Exactly and only the lines from the one containing "Generate a Blender" through the one containing "PI = math.pi" belong in your copy. Pictures do not.

# The records start

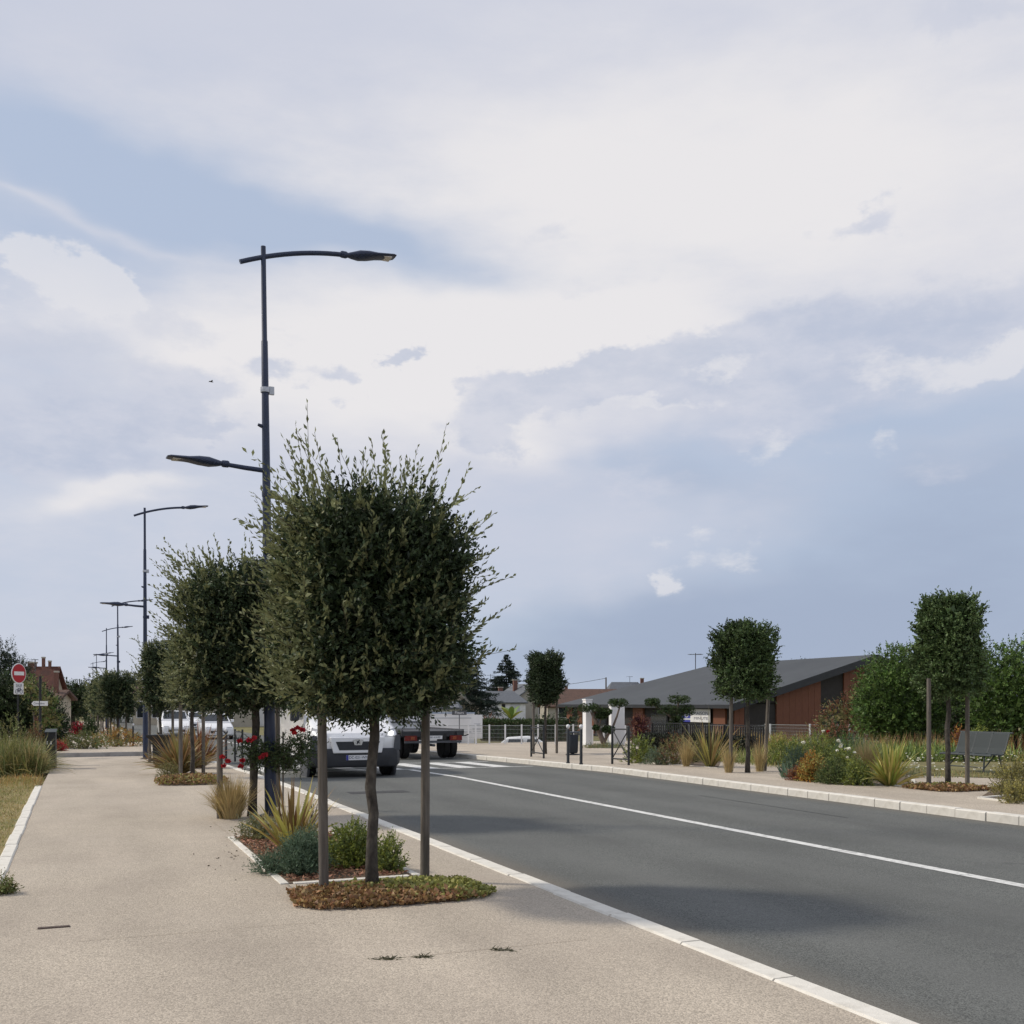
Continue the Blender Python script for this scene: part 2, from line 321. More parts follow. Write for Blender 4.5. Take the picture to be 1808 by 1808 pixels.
# ---------------------------------------------------------------- object helpers
def link(name, me, parent=None):
    o = bpy.data.objects.new(name, me); COL.objects.link(o)
    if parent: o.parent = parent
    return o
def tag(o, label=None, cat=None, group=None, kind=None):
    if label: o['label'] = label
    if cat: o['category'] = cat
    if group: o['group'] = group
    if kind: o['kind'] = kind
    return o
def thing(name, label, cat, loc=(0, 0, 0), rz=0., group=None, tilt=None):
    o = link(name, None); o.location = loc; o.rotation_euler = (tilt[0] if tilt else 0, tilt[1] if tilt else 0, rz); o.empty_display_size = .1
    return tag(o, label, cat, group)
class MB:
    def __init__(s): s.v = []; s.f = []; s.mi = []; s.m = 0
    def add(s, vs, fs):
        n = len(s.v); s.v += [tuple(v) for v in vs]; s.f += [[i + n for i in f] for f in fs]; s.mi += [s.m] * len(fs); return s
    def box(s, c, d, rz=0., taper=1.):
        x, y, z = (q / 2 for q in d); cs, sn = math.cos(rz), math.sin(rz); vs = []
        for dz, k in ((-z, 1.), (z, taper)):
            for dx, dy in ((-x, -y), (x, -y), (x, y), (-x, y)):
                a, b = dx * k, dy * k
                vs.append((c[0] + a * cs - b * sn, c[1] + a * sn + b * cs, c[2] + dz))
        return s.add(vs, [[0, 3, 2, 1], [4, 5, 6, 7], [0, 1, 5, 4], [1, 2, 6, 5], [2, 3, 7, 6], [3, 0, 4, 7]])
    def tube(s, pts, rad, n=8, cap=True, flat=1.):
        pts = [Vector(p) for p in pts]; rad = rad if isinstance(rad, (list, tuple)) else [rad] * len(pts)
        vs = []; fs = []; prev = None
        for i, p in enumerate(pts):
            t = (pts[min(i + 1, len(pts) - 1)] - pts[max(i - 1, 0)]).normalized()
            a = Vector((0, 0, 1)) if abs(t.z) < .9 else Vector((0, 1, 0))
            u = t.cross(a).normalized() if prev is None else (prev - t * prev.dot(t)).normalized()
            prev = u; w = t.cross(u)
            for k in range(n):
                an = 2 * math.pi * k / n
                vs.append(p + (u * math.cos(an) + w * math.sin(an) * flat) * rad[i])
        for i in range(len(pts) - 1):
            for k in range(n):
                fs.append([i * n + k, i * n + (k + 1) % n, (i + 1) * n + (k + 1) % n, (i + 1) * n + k])
        if cap: fs.append(list(range(n))[::-1]); fs.append([(len(pts) - 1) * n + k for k in range(n)])
        return s.add(vs, fs)
    def lathe(s, prof, n=20, c=(0, 0, 0), axis='z'):
        vs = []; fs = []
        for r, h in prof:
            for k in range(n):
                a = 2 * math.pi * k / n; p = (r * math.cos(a), r * math.sin(a), h)
                if axis == 'x': p = (p[2], p[0], p[1])
                if axis == 'y': p = (p[1], p[2], p[0])
                vs.append((p[0] + c[0], p[1] + c[1], p[2] + c[2]))
        for i in range(len(prof) - 1):
            for k in range(n): fs.append([i * n + k, i * n + (k + 1) % n, (i + 1) * n + (k + 1) % n, (i + 1) * n + k])
        fs.append(list(range(n))[::-1]); fs.append([(len(prof) - 1) * n + k for k in range(n)])
        return s.add(vs, fs)
    def prism(s, poly, y0, y1, plane='xz'):
        def P(a, b, h): return {'xz': (a, h, b), 'xy': (a, b, h), 'yz': (h, a, b)}[plane]
        n = len(poly); vs = [P(a, b, y0) for a, b in poly] + [P(a, b, y1) for a, b in poly]
        fs = [list(range(n)), [n + i for i in range(n)][::-1]] + [[i, n + i, n + (i + 1) % n, (i + 1) % n] for i in range(n)]
        return s.add(vs, fs)
    def poly(s, vs): return s.add(vs, [list(range(len(vs)))])
    def loft(s, secs, cap=True):
        n = len(secs[0]); vs = [v for q in secs for v in q]; fs = []
        for i in range(len(secs) - 1):
            for k in range(n): fs.append([i * n + k, i * n + (k + 1) % n, (i + 1) * n + (k + 1) % n, (i + 1) * n + k])
        if cap: fs.append(list(range(n))[::-1]); fs.append([(len(secs) - 1) * n + k for k in range(n)])
        return s.add(vs, fs)
    def mesh(s, name, m, smooth=False):
        me = bpy.data.meshes.new(name); me.from_pydata(s.v, [], s.f)
        for x in (m if isinstance(m, (list, tuple)) else [m]): me.materials.append(x)
        if max(s.mi, default=0): me.polygons.foreach_set('material_index', s.mi)
        if smooth: me.polygons.foreach_set('use_smooth', [True] * len(me.polygons))
        me.update(); return me
    def build(s, name, m, parent=None, smooth=False, bevel=0., auto=None):
        o = link(name, s.mesh(name, m, smooth), parent)
        if bevel:
            b = o.modifiers.new('bevel', 'BEVEL'); b.width = bevel; b.segments = 2; b.limit_method = 'ANGLE'; b.angle_limit = R(40)
        if auto:
            try: o.data.set_sharp_from_angle(angle=R(auto))
            except Exception: pass
        return o
def text(name, body, size, m, parent, loc, rot, sx=1.):
    c = bpy.data.curves.new(name, 'FONT'); c.body = body; c.size = size; c.align_x = 'CENTER'; c.align_y = 'CENTER'; c.extrude = .001
    c.materials.append(m); tmp = link(name, c); bpy.context.view_layer.update()
    me = bpy.data.meshes.new_from_object(tmp.evaluated_get(bpy.context.evaluated_depsgraph_get())); bpy.data.objects.remove(tmp)
    if not me.materials: me.materials.append(m)
    o = link(name, me, parent); o.location = loc; o.rotation_euler = rot; o.scale = (sx, 1, 1); return o

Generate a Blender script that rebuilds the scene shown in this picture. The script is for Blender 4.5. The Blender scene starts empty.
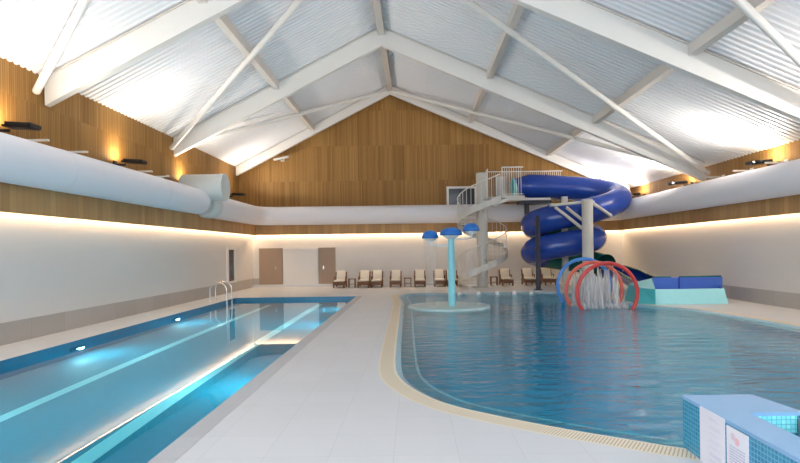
import bpy, bmesh, math, random
from mathutils import Vector, Matrix
random.seed(7)
S = bpy.context.scene
C = S.collection
PI = math.pi

# ------------------------------------------------------------------ camera
cam = bpy.data.cameras.new('camera')
co = bpy.data.objects.new('camera', cam); C.objects.link(co)
cam.sensor_width = 36.0
cam.lens = 25.2
cam.shift_x = -14.5/800
cam.shift_y = 18.5/800
cam.clip_start = 0.05; cam.clip_end = 200
co.location = (0, 0, 1.9)
co.rotation_euler = (PI/2, 0.0136, 0)
S.camera = co

# ------------------------------------------------------------------ world, exposure
S.view_settings.view_transform = 'Standard'
S.view_settings.look = 'None'
S.view_settings.gamma = 1
S.view_settings.exposure = 0.76
S.view_settings.use_curve_mapping = False
W = bpy.data.worlds.new('world'); S.world = W
W.use_nodes = True
bgn = W.node_tree.nodes['Background']
bgn.inputs[0].default_value = (0.86, 0.93, 1.0, 1)
bgn.inputs[1].default_value = 2.15

def area_lamp(name, loc, size, energy, color, direction, spread=PI):
    l = bpy.data.lights.new(name, 'AREA')
    l.shape = 'RECTANGLE'; l.size, l.size_y = size
    l.energy = energy; l.color = color; l.spread = spread
    o = bpy.data.objects.new(name, l); C.objects.link(o)
    o.location = loc
    o.rotation_euler = Vector(direction).to_track_quat('-Z', 'Y').to_euler()
    return o

WARM = (1.0, 0.70, 0.42)
UP_E, COVE_E, POOL_E = 190, 2.7, 30      # watts: flood lights, cove strip per metre, underwater lamps

# ------------------------------------------------------------------ materials
def new_mat(name):
    m = bpy.data.materials.new(name); m.use_nodes = True
    return m, m.node_tree.nodes, m.node_tree.links, m.node_tree.nodes['Principled BSDF']

def plain(name, col, rough=0.5, metal=0.0, spec=0.5, noise=0.04, scale=6.0):
    m, n, l, b = new_mat(name)
    g = n.new('ShaderNodeNewGeometry')
    t = n.new('ShaderNodeTexNoise'); t.inputs['Scale'].default_value = scale
    l.new(g.outputs['Position'], t.inputs['Vector'])
    mx = n.new('ShaderNodeMix'); mx.data_type = 'RGBA'
    mx.inputs[6].default_value = (*[max(0, c*(1-noise)) for c in col], 1)
    mx.inputs[7].default_value = (*[min(1, c*(1+noise)) for c in col], 1)
    l.new(t.outputs['Fac'], mx.inputs[0])
    l.new(mx.outputs[2], b.inputs['Base Color'])
    b.inputs['Roughness'].default_value = rough
    b.inputs['Metallic'].default_value = metal
    b.inputs['Specular IOR Level'].default_value = spec
    return m

def math_node(n, l, op, a, b=None):
    x = n.new('ShaderNodeMath'); x.operation = op
    for i, v in enumerate((a, b)):
        if v is None: continue
        if isinstance(v, (int, float)): x.inputs[i].default_value = v
        else: l.new(v, x.inputs[i])
    return x.outputs[0]

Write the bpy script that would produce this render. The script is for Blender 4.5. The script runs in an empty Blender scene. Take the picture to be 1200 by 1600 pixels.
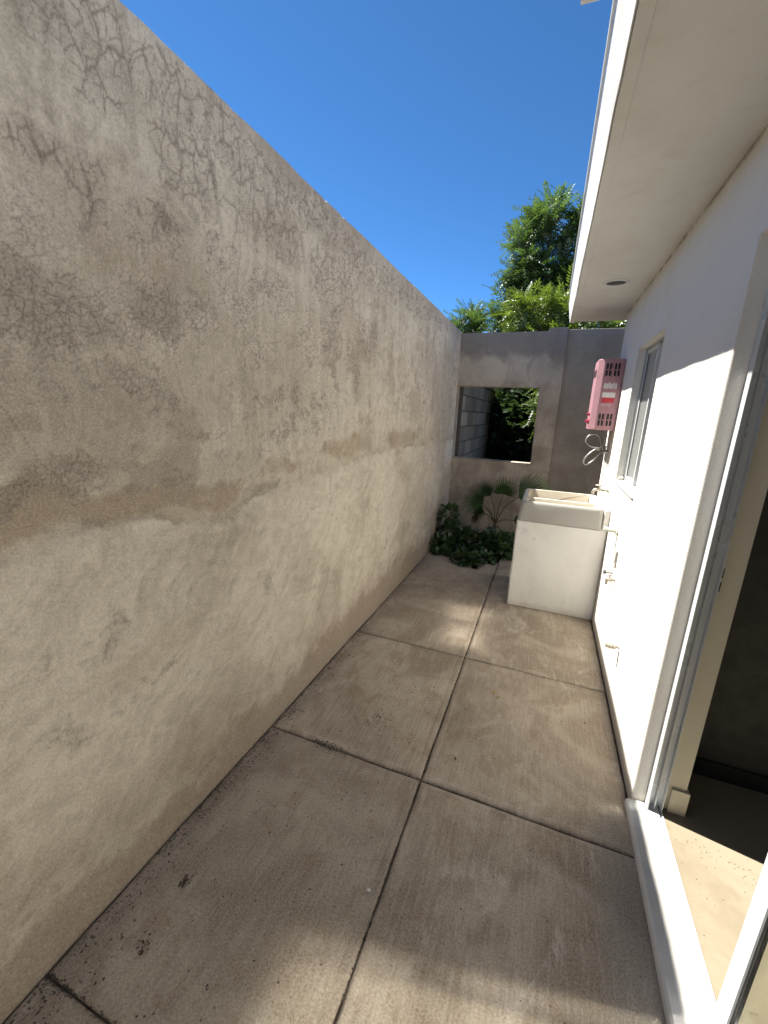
import bpy, bmesh, math, random
import numpy as np
from mathutils import Vector, Matrix, Quaternion, noise as mnoise

random.seed(7)
rng = np.random.default_rng(7)
SC = bpy.context.scene
COL = SC.collection
R = math.radians

# ------------------------------------------------------------------ camera
cam = bpy.data.cameras.new('camera')
camo = bpy.data.objects.new('camera', cam)
COL.objects.link(camo)
SC.camera = camo
CM = ((0.929916, 0.365385, 0.041824), (0.124965, -0.206971, -0.970333), (-0.345889, 0.907556, -0.238126))
CR = Matrix((CM[0], [-a for a in CM[1]], [-a for a in CM[2]])).transposed()
camo.matrix_world = Matrix.Translation((0, 0, 1.55)) @ CR.to_4x4()
cam.sensor_fit = 'VERTICAL'
cam.sensor_height = 24
cam.lens = 24 * 645 / 1600
cam.clip_start = 0.02
cam.clip_end = 2000

# ------------------------------------------------------------------ light
SUN_DIR = Vector((1, -0.21, -1.495)).normalized()
w = bpy.data.worlds.new('World')
SC.world = w
w.use_nodes = True
wn = w.node_tree
sky = wn.nodes.new('ShaderNodeTexSky')
sky.sky_type = 'NISHITA'
sky.sun_disc = False
sky.sun_elevation = math.asin(-SUN_DIR.z)
sky.sun_rotation = math.atan2(-SUN_DIR.x, -SUN_DIR.y)
sky.altitude = 0
sky.air_density = 0.36
sky.dust_density = 0.0
sky.ozone_density = 10.0
hs = wn.nodes.new('ShaderNodeHueSaturation')      # whole sky alike: the phone's deeper, slightly cyan blue
hs.inputs['Hue'].default_value = 0.491
hs.inputs['Saturation'].default_value = 1.06
wn.links.new(sky.outputs[0], hs.inputs['Color'])
wn.links.new(hs.outputs[0], wn.nodes['Background'].inputs[0])
wn.nodes['Background'].inputs[1].default_value = 0.070
sl = bpy.data.lights.new('sun', 'SUN')
sl.energy = 3.4
sl.angle = R(0.55)
sl.color = (1.0, 0.95, 0.87)
slo = bpy.data.objects.new('sun', sl)
COL.objects.link(slo)
slo.location = (-6, 2, 9)
slo.rotation_euler = SUN_DIR.to_track_quat('-Z', 'Y').to_euler()
SC.view_settings.view_transform = 'Standard'
SC.view_settings.look = 'None'
SC.view_settings.gamma = 1
SC.view_settings.use_curve_mapping = False
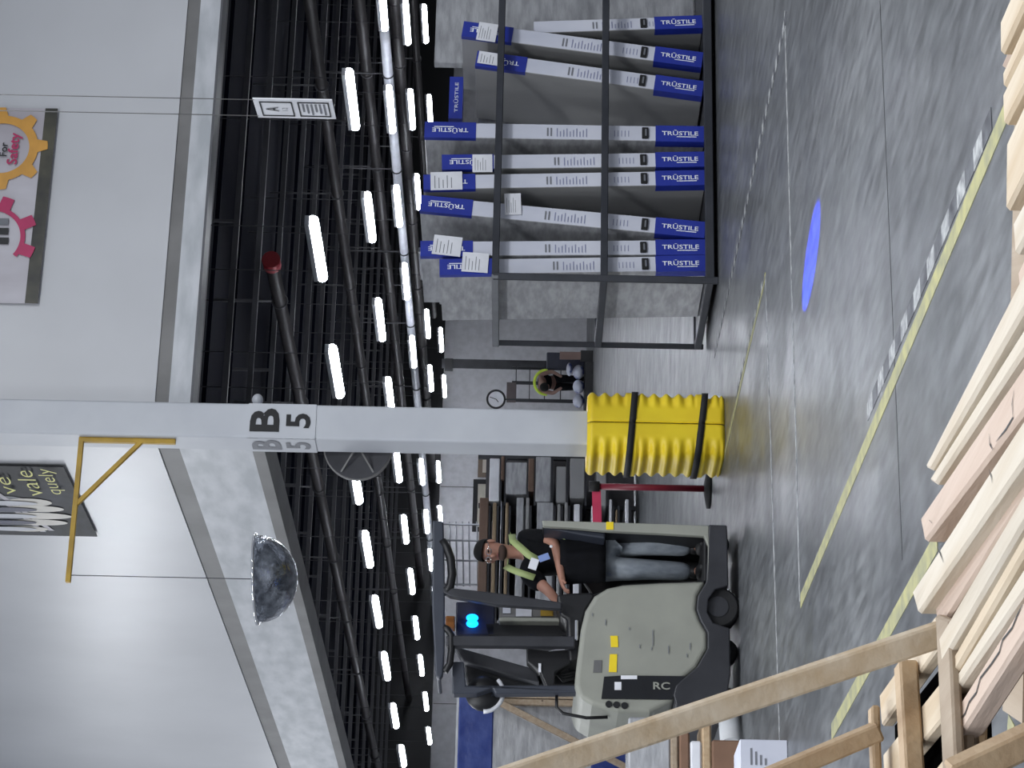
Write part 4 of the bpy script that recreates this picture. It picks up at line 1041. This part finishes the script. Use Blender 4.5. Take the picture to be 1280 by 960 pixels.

# The records end

> [Answer]:
Generate a Blender script that rebuilds the scene shown in this picture. The script is for Blender 4.5. The Blender scene starts empty.
import bpy, bmesh, math, random
from mathutils import Vector, Matrix
random.seed(7)
S = bpy.context.scene
C = S.collection
PI = math.pi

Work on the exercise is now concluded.